Первым, кого Горбатов увидел, войдя в заводское помещение, был Стефан. Секунду друзья смотрели друг на друга, но что они могли сделать? Оба великолепно понимали: в подобной ситуации им остается только мысленно обняться. Горбатов прошелся по цеху, уже уходя, он подошел к Стефану, вырвал у него из рук готовые ножницы и сказал начальнику:

– Чего они у тебя такой кривой инструмент делают?

– Так безрукие все, – принялся оправдываться энкавэдэшник, – учу, учу, и все без толку.

Горбатов хмыкнул и, сунув ножницы в карман, ушел. Он привез сделанный Стефаном инструмент в Москву и отдал его Афанасии. Поступок по тем страшным, темным временам просто героический. Ножницы эти, и впрямь чуть кривоватые, живут в нашей семье и сегодня, их хранит мама.
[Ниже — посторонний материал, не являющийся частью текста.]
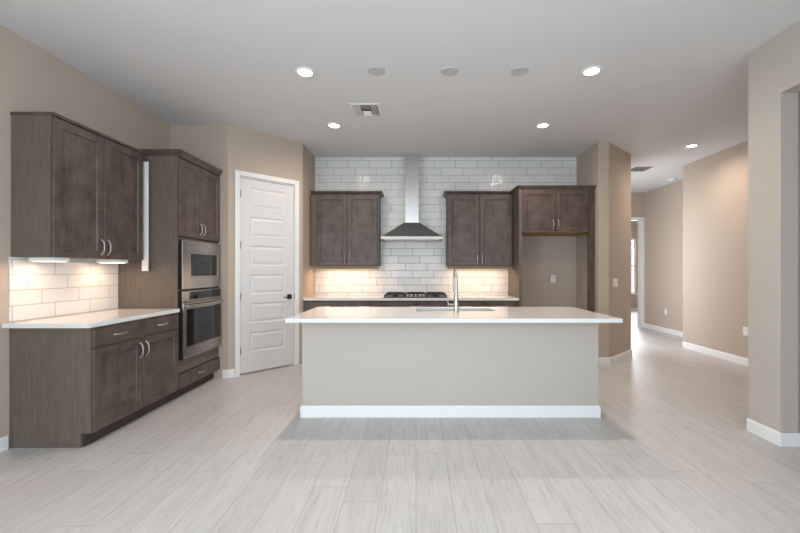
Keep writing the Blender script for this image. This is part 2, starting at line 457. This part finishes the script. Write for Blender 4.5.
# ------------------------------------------------------------------ cabinet parts
SHAKER = [(0, 0), (.003, .001), (.009, .010), (.011, .010)]
def front(parent, name, x0, x1, z0, z1, handle=None, t=.02, flat=False, stile=.062):
    p = [] if flat else [(x0+stile, x1-stile, z0+stile, z1-stile)]
    o = MB().slab(x0, x1, z0, z1, -t, t - .0005, p, SHAKER, M['wood_v'] if not flat else M['wood_h'], M['wood_h']).build(name, M['wood_v'], parent)
    if handle:
        hx, hz, vert, L = handle
        pts = []; rad = []
        n = 14
        for i in range(n + 1):
            u = -1 + 2 * i / n
            y = -t - .001 - .026 * (1 - abs(u) ** 3.2)
            pts.append((hx, y, hz + u * L / 2) if vert else (hx + u * L / 2, y, hz)); rad.append(.0058 + .0016 * abs(u) ** 3)
        b = MB().tube(pts, rad, 10)
        for u in (-1, 1):
            c = (hx, -t - .004, hz + u * L / 2) if vert else (hx + u * L / 2, -t - .004, hz)
            b.lathe([(.009, 0), (.009, .0038)], *c, 12, axis='y')
        b.build('handle', M['nickel'], o, True)
    return o
def crown(parent, x0, x1, y1, z, h=.05, out=.035, left=True, right=True, y0=-.02):
    # a flared moulding round the front and the free ends of a cabinet top
    l = out if left else 0; r = out if right else 0
    def ring(k, zz): return [(x0 - l*k, y0 - out*k, zz), (x1 + r*k, y0 - out*k, zz), (x1 + r*k, y1, zz), (x0 - l*k, y1, zz)]
    MB().loft([ring(.1, z), ring(.12, z + h*.15), ring(.55, z + h*.45), ring(.9, z + h*.72), ring(1, z + h*.74), ring(1, z + h)], M['wood_h']).build('crown_moulding', M['wood_h'], parent)

# left run (faces +X): local x runs along +Y, local y goes back to the wall
LD = LX - XL - .001; LW = TY - 2.82
bc = thing('base_cabinet', 'dark brown base cabinet with drawers over doors, next to the oven tower', 'cabinet', (LX, 2.82, 0), R(90))
MB().box(.02, LW-.002, .0005, LD, .10, .888).build('cabinet_body', M['panel'], bc)
ep = MB(); yz = [(.075, .001), (LD, .001), (LD, .888), (0, .888), (0, .105), (.075, .105)]
ep.loft([[(0.0, y, z) for y, z in yz], [(.0195, y, z) for y, z in yz]]); ep.build('end_panel', M['panel'], bc)
MB().box(.02, LW-.002, .06, .0745, .001, .0995).build('toe_kick', M['toe'], bc)
LS = .512
front(bc, 'drawer', .006, LS-.004, .734, .870, (LS/2, .803, False, .125), flat=True)
front(bc, 'drawer', LS+.004, LW-.006, .734, .870, ((LS+LW)/2, .803, False, .125), flat=True)
front(bc, 'door', .006, LS-.004, .115, .722, (LS-.036, .62, True, .125))
front(bc, 'door', LS+.004, LW-.006, .115, .722, (LS+.036, .62, True, .125))
tag(MB().box(XL+.001, LX+.028, 2.768, TY-.003, .8885, .923, bev=.003).build('countertop', M['quartz']),
    'white quartz countertop on the base cabinet beside the oven tower', 'countertop')

uc = thing('wall_cabinet', 'brown two-door wall cabinet hanging on the tan side wall over the short counter', 'cabinet', (-2.70, 2.83, 0), R(90))
UD = -2.70 - XL - .001
MB().box(.0, .94, .0005, UD, 1.406, 2.455).build('cabinet_body', M['panel'], uc)
front(uc, 'door', .004, .462, 1.408, 2.445, (.432, 1.505, True, .125))
front(uc, 'door', .468, .936, 1.408, 2.445, (.498, 1.505, True, .125))
MB().box(-.006, .944, -.024, UD, 2.4555, 2.478, bev=.003).build('top_moulding', M['wood_h'], uc)
for k, (y, lab) in enumerate(((2.86, 'white under-cabinet light fixture over the open end of the short counter'),
                              (3.47, 'white under-cabinet light fixture nearer the oven tower, over the short counter'))):
    t = thing('under_cabinet_light', lab, 'light', (-2.80, y, 1.4055), 0, 'under-cabinet lights at the short counter')
    MB().box(-.095, .095, 0, .13, -.030, 0, bev=.003).build('housing', M['plate'], t)
    MB().box(-.08, .08, .015, .115, -.033, -.0302).build('lens', M['strip_lens'], t)
    a = area('lamp', (0, .065, -.036), (0, 0, 0), .15, .09, 1.5, UNDER_COLOR); a.parent = t
tag(MB().box(-2.715, -2.655, 3.790, 3.806, 1.30, 2.382, bev=.002).build('filler_strip', M['white_film']),
    'narrow white vertical filler strip between the wall cabinet and the oven tower', 'filler strip')

tw = thing('oven_cabinet', 'tall brown oven tower cabinet holding the microwave and the wall oven', 'cabinet', (LX, TY, 0), R(90))
TWW, TD = .805, LX - XL - .001
b = MB().box(0, .02, 0, TD, .105, 2.450).box(0, .02, .075, TD, .001, .105).box(TWW-.02, TWW, 0, TD, .10, 2.450).box(.02, TWW-.02, TD-.012, TD, .10, 2.450)
for z0, z1 in ((2.430, 2.450), (1.622, 1.645), (1.094, 1.108), (.10, .12)): b.box(.02, TWW-.02, 0, TD-.012, z0, z1)
b.box(.02, TWW-.02, 0, TD-.012, .262, .395)
b.build('cabinet_body', M['panel'], tw)
MB().box(.0005, TWW, .06, .0745, .001, .0995).build('toe_kick', M['toe'], tw)
front(tw, 'door', .006, .399, 1.65, 2.440, (.370, 1.755, True, .125))
front(tw, 'door', .405, .800, 1.65, 2.440, (.434, 1.755, True, .125))
front(tw, 'drawer', .006, .800, .112, .256, (.403, .19, False, .125), flat=True)
crown(tw, 0, TWW, TD, 2.4505, .064, .03, left=True, right=False)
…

Есть еще одно, последнее мое воспоминание, связанное с дедушкой Стефаном. Как-то раз мы с бабушкой пошли в Большой театр. Афанасия отчего-то не повела меня в буфет пить ситро, а потащила сквозь фойе и коридоры в какое-то помещение, не служебное, открытое для зрителей, но совершенно безлюдное, пустынное и гулкое. В углу стояло огромное зеркало в резной раме.

– Грушенька, – сказала бабуся, – ты худенькая, ну-ка залезь за зеркало и прочти, что там написано на оборотной стороне.

Я, слегка удивленная странной просьбой, выполнила приказ, увидела неровные буквы – «Стефан и Афанасия Новацкие, 1927 год».

– Это что, бабуля? – удивилась я.

– Зеркало стояло в квартире у нас с дедушкой, – тихо пояснила бабушка, – а потом, после ареста Стефана, всю мебель реквизировали, вот оно сюда и попало.

Самое интересное, что зеркало находится в Большом театре и по сей день. Уже в восьмидесятые годы, будучи взрослой женщиной, я, придя на балет, не пошла в зрительный зал, а отправилась на поиски того холла и нашла его! Кое-как протиснулась за зеркало в угол и снова увидела надпись: «Стефан и Афанасия Новацкие, 1927 год». Слезы полились из глаз: ни дедушки, ни бабушки нет в живых, а посеребренное стекло, в котором когда-то отражались их молодые счастливые лица, даже не помутнело от времени.

О родителях отца мне известно намного меньше. Практически не сохранилось никаких фотографий, оба они не дожили до моего рождения, и я с ними знакома не была. Дед, Николай Васильев, работал на ткацкой фабрике в городе Шуя, а бабушка Агриппина, в честь которой мне дали имя, служила поденщицей, мыла полы. Жили очень бедно, практически впроголодь, не хватало всего: еды, одежды, постельного белья. Представьте теперь негодование Агриппины, когда она видела, как Николай, залив в лампу дорогой керосин, вынимает купленный в лавке карандаш, открывает тетрадь и начинает писать. Дед вел дневник, причем делал это с простотой степного акына, по принципу: что вижу, о том и пишу. «Вот идет Ванька, он купил хлеба, а там орет Анфиса, козу потеряла». Дед мог часами водить карандашом по бумаге. Агриппина ругалась нещадно: керосин, тетради – все дорого, в доме нет самого необходимого, а глупый муж переводит деньги на ерунду. Николай, если супруга доводила его до точки, мирно говорил:

– Граня, отвяжись. Ну хочется мне бумагу марать, ведь это не грех! Я не пью, не курю, тебя люблю, чего еще надо. Да пойми ты, если я не стану в тетради калякать – заболею.

Николай, не имевший никакого образования, испытывал просто физиологическую потребность в письме. Вот и не верь после этого в генетику! Тяга к «бумагомарательству» передалась сначала моему отцу, потом мне. А теперь я вижу, как мой трехлетний внук Никита, плохо пока знающий буквы, с самым счастливым видом черкает ручкой в альбоме. И если другие дети в его возрасте рисуют, то Никитка «пишет». Так что никакой моей заслуги в том, что я стала писательницей, нет. Просто мне посчастливилось появиться на свет с нужной генетикой, только и всего.